ここで、本実施の形態での炊飯動作の記憶は、復帰回路8のトランジスタQをnpn型とすることで可能にしている。つまり、炊飯動作は、比較手段6の出力が「ローレベル」から「ハイレベル」になることで記憶されるが、その為にはA点での信号電位aと、B点の所定の信号電位bとをa>bの関係で維持する必要が有り、トランジスタQをnpn型とすることで比較手段6の出力が「ローレベル」から「ハイレベル」になり、トランジスタQはベース電流が遮断されてオンからオフになっても、そのベースからコレクタへは順方向であり、+Vccが抵抗Rを介してコンデンサCに充電され続けることで可能にしている。
【0015】
そして温度センサ1が温度検出手段2の抵抗11,12,13で設定された炊飯完了温度を検出すると、比較手段14の出力が「ハイレベル」から「ローレベル」に変わり、復帰回路8のコンデンサCの電圧が比較手段14に放電されA点での信号電位がB点の信号電位より低電位となり、リレー20がオフすることで炊飯動作が完了する。なお、図中の18は抵抗、21はリレーの接点、22はヒータ、23は商用電源である。
【0016】
このように、本提案では長時間の停電に対し、コンデンサCと比較手段6の+側間にトランジスタQを設けているため、コンデンサCから電源回路9に閉ループが出来ることは無くコンデンサCの充電が保持される。
【0017】
またトランジスタQのエミッタを、復帰回路8の比較手段6の出力にダイオード17を介して接続しているため、温度検出手段2で設定された炊飯完了温度を検出すると、比較手段14の出力が「ハイレベル」から「ローレベル」に変わり、復帰回路8のコンデンサCが比較手段14の出力の「ローレベル」に接続されてコンデンサCに蓄積された電荷は放電されA点での信号電位がB点の信号電位より低くなる。このことで、比較手段6の出力が「ハイレベル」から「ローレベル」に変わり、トランジスタQはエミッタが「ローレベル」に接続されることでベース電流が流れてオフからオンし急激にA点での信号電位が下がるようにしている。
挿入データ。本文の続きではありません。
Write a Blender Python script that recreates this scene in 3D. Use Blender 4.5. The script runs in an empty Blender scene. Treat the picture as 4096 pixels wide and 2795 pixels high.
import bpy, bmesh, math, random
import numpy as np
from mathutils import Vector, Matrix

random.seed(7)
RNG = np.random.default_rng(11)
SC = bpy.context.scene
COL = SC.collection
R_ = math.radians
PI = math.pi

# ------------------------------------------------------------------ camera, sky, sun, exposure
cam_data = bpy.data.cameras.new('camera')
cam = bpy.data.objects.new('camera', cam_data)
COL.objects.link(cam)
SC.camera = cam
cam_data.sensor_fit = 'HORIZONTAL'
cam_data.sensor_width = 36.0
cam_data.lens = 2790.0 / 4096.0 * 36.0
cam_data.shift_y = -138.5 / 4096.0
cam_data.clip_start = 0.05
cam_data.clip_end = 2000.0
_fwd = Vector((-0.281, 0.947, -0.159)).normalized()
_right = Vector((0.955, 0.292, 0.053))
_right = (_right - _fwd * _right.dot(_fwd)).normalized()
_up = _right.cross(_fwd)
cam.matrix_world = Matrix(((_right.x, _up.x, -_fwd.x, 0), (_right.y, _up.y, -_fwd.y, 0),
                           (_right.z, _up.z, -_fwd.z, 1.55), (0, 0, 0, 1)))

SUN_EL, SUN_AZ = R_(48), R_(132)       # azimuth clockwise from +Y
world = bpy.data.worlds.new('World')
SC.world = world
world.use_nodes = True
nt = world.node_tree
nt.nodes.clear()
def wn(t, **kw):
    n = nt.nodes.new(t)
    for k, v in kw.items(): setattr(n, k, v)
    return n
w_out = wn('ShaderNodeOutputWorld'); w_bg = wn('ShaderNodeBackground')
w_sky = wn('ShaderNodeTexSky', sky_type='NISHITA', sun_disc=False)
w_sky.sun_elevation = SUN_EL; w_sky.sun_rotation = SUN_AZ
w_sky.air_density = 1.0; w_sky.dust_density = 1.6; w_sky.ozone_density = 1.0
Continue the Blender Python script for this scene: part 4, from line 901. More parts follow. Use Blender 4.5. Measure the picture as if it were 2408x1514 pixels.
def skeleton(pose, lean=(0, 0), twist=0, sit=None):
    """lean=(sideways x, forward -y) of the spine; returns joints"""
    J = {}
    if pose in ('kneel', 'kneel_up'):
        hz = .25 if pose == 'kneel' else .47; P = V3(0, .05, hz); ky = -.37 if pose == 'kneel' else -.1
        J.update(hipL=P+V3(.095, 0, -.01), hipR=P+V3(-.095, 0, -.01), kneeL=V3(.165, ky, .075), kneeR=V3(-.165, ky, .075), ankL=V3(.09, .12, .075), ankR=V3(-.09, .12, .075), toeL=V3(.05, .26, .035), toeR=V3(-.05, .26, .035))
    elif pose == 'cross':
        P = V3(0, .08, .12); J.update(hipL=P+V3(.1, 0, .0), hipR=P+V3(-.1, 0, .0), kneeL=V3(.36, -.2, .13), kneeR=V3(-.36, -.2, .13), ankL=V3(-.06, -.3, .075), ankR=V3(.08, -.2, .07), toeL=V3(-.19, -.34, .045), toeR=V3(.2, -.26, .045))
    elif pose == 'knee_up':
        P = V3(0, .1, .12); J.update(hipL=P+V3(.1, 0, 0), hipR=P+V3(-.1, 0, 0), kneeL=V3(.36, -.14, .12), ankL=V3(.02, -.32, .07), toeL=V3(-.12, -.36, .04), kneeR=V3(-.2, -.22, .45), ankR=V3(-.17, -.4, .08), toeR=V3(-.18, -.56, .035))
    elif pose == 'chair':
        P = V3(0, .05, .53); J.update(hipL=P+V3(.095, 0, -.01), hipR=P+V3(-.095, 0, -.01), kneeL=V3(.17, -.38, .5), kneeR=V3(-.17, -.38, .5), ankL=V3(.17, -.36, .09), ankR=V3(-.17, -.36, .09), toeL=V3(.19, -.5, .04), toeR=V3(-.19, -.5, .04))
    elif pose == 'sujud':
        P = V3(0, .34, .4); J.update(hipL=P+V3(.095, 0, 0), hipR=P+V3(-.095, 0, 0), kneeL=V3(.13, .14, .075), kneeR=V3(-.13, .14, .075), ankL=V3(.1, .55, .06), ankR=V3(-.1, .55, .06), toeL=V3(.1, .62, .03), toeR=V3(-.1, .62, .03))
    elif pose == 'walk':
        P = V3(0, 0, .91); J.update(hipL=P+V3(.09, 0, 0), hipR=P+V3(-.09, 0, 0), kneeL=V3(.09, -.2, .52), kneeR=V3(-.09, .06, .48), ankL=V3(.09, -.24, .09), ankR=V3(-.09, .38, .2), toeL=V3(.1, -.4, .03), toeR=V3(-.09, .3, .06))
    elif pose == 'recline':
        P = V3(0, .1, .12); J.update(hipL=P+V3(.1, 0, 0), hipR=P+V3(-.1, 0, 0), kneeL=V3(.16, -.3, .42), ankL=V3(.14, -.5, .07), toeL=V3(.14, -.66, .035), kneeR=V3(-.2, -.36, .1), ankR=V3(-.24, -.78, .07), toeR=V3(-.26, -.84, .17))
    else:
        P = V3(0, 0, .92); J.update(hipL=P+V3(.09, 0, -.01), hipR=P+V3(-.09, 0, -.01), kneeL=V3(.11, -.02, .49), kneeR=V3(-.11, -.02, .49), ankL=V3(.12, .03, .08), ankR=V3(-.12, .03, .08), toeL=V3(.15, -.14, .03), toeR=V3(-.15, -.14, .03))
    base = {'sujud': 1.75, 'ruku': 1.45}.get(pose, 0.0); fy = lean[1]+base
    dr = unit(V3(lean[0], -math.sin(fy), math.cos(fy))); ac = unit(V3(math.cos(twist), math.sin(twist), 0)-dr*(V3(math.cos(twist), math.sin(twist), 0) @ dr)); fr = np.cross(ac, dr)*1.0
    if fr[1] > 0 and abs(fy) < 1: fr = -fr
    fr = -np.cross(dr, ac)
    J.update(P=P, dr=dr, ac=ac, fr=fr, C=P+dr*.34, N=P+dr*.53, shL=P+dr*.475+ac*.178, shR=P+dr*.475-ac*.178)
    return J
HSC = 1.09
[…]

つまり比較手段6の出力をトランジスタQを介して比較手段6の入力に正帰還することでヒステリシスを設けた構成になり、これにより例えば商用電源にノイズが加わってもトランジスタQが今の動作状態を変えることはなく、結果として比較手段6の出力がハイレベルとローレベルを繰り返すことはない。マイクロコンピュータを使った場合、本発明の復帰回路8を用いることでマイクロコンピュータが誤判定を起こす恐れはなく、マイクロコンピュータのソフトに特別な配慮は必要ない。
【0018】
なお、本実施の形態では復帰回路8の出力でヒータ通電手段7を制御しているが、復帰回路8の出力をマイクロコンピュータに入力し、マイクロコンピュータの出力でヒータ通電手段7を制御しても同様の効果が得られる。
【0019】
また、ヒータ通電手段7はリレー20を使ったが、サイリスタにしても同様の効果が得られる。
【0020】
【発明の効果】
以上のように本発明による電子機器は、復帰回路を用いたことにより長時間の停電や商用電源のノイズに対し、復帰後に元の動作状態に戻るという効果が得られる。
【図面の簡単な説明】
【図1】本発明の第1の実施の形態における電子機器の概略構成を示すブロック図
【図2】同実施の形態における電子機器の具体的な構成を示す回路図
【図3】従来の記憶手段を有する電子式炊飯器の回路図
【符号の説明】
1 温度センサ
2 温度検出手段
3 開始スイッチ
4 取消スイッチ
5 基準電圧
6 比較手段
7 ヒータ通電手段
8 復帰回路
9 電源回路
10 炊飯回路

Claims (1)

  1. 機器への商用電源供給が一時停止され、その後再び商用電源が供給された際に、前記機器を元の動作状態に戻すための復帰回路を有する電子機器であって、前記復帰回路は、直流電源に接続された抵抗とトランジスタのベースの中点が比較手段の+側に接続されるとともに、前記比較手段の−側は基準電圧に接続され、前記比較手段の出力を前記トランジスタのエミッタにダイオードを介して接続し、前記トランジスタのコレクタに接続されたコンデンサと、一方が前記コンデンサとコレクタの中点に接続され、他方が前記直流電源と直列に接続された前記機器を操作するためのスイッチとからなることを特徴とする電子機器。